Bei Holz könne man den sogenannten Abbrand genau berechnen. Dadurch sind auch Holzkonstruktionen mit Feuerwiderständen von 60 oder 90 Minuten möglich. „Dazu muss man zur Konstruktion einfach so viel Holz hinzufügen, wie in dieser Zeit abbrennen würde“, erläutert der Architekt. So könne man sicherstellen, dass das Gebäude auch nach der berechneten Zeit stabil bleibe, selbst wenn es komplett in Flammen steht.
Bei Vollbrand 60 Minuten stabil
Eine solche Vorgabe gibt es auch für das Wendlinger Parkhaus: Das Gebäude muss bei einem Vollbrand mindestens 60 Minuten stabil bleiben, damit alle Menschen in Sicherheit gebracht werden können, die sich möglicherweise im Gebäude aufhalten. Außerdem werde durch die Treppenhäuser aus Beton gewährleistet, dass die Flucht- und Rettungswege vom übrigen Gebäude abgeschottet seien, damit Menschen sicher heraus- und Retter schnell hineinkommen.
Das neue Park-and-ride-Parkhaus im Schwanenweg entsteht derzeit zwischen dem Bahnhof und dem Otto-Quartier. Es soll nach Fertigstellung 349 Stellplätze auf fünf Ebenen bekommen. Zusätzlich stehen im Erdgeschoss 106 Fahrrad-Stellplätze, 64 abschließbare Fahrradboxen und acht Stellplätze für Lastenfahrräder zur Verfügung.

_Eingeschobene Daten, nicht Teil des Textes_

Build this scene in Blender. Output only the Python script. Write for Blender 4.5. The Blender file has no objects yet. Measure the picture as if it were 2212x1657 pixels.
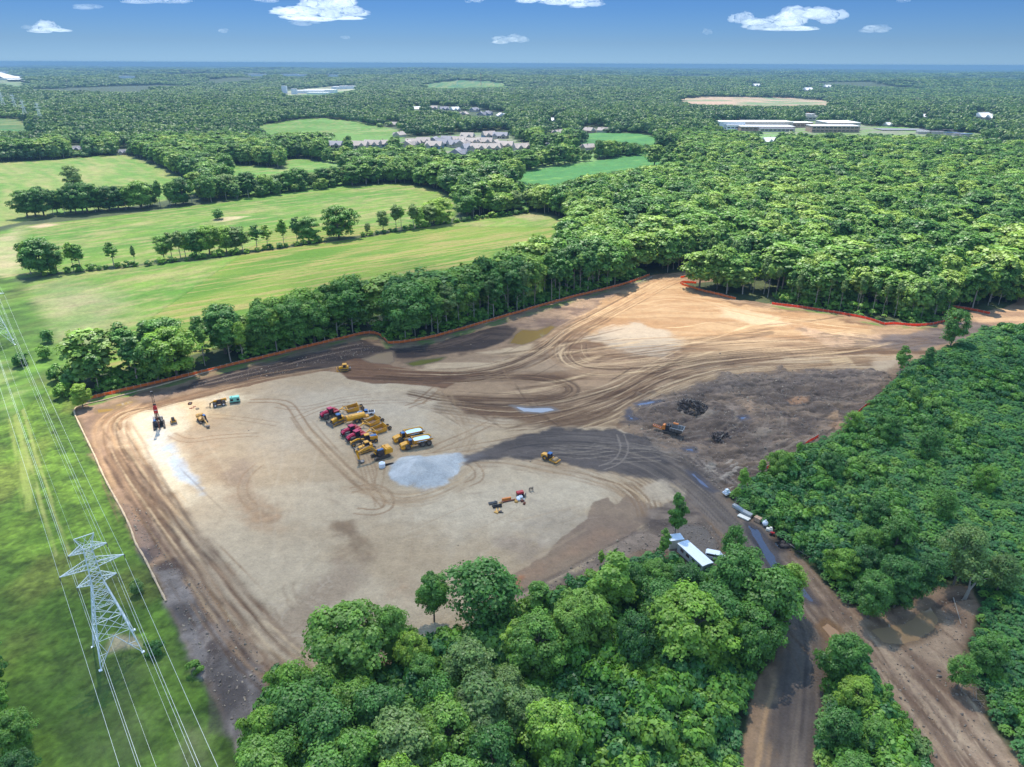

Das Gebäude wird komplett aus Holz gefertigt. Insgesamt werden rund 2500 Tonnen des nachwachsenden Rohstoffs verbaut. Lediglich die Rampendecken und die Treppenhäuser werden aus Beton hergestellt. Um der Kreislauffähigkeit des Gebäudes Rechnung zu tragen, werden nahezu alle Verbindungen verschraubt. So sollen ein einfacher Rückbau sowie die Wiederverwendbarkeit der Materialien möglich sein. Die Fertigstellung ist für April 2024 vorgesehen. Die Baukosten belaufen sich auf insgesamt 10,3 Millionen Euro.
Auf der Baustelle in Wendlingen ist Stephan Pinkel für die Arbeiten verantwortlich. Sein Unternehmen „Die Holzbox“ hat sich auf den sogenannten Ingenieurholzbau spezialisiert. Dazu gehören neben Baumwipfelpfaden seit einigen Jahren auch immer komplexere Holzgebäude. „Holz verkohlt bei einem Brand“, sagt der Zimmerermeister und Ingenieur. Die massive Holzkonstruktion des Parkhauses sei sehr kompakt und könne nur schwer in Brand geraten. Pinkel zeigt die Konstruktion für die Parkdecks: Einer der Träger hat eine Spannweite von 16 Metern und ein Gewicht von 2,5 Tonnen. „Das sind etwa neun Kubikmeter Holz pro Träger“, sagt er. Das entspreche der Holzmenge, die für das Dach eines Einfamilienhauses verwendet wird.
20 Ladestationen für E-Autos
Beim Thema Elektromobilität sieht die Stadtverwaltung das Parkhaus gut aufgestellt: 20 Ladeplätze für E-Autos seien geplant, 20 weitere könnten bei Bedarf hinzukommen, so Bauamtsleiter Axel Girod. Für noch mehr E-Auto-Lademöglichkeiten müsse eine weitere Trafostation errichtet werden, für die allerdings schon ein Standort eingeplant sei. „Alle Ladestationen befinden sich im Erdgeschoss“, betont Girod. Damit könnten im Falle eines technischen Defekts oder eines Brandes die Einsatzkräfte schnell zum Brandherd vorrücken.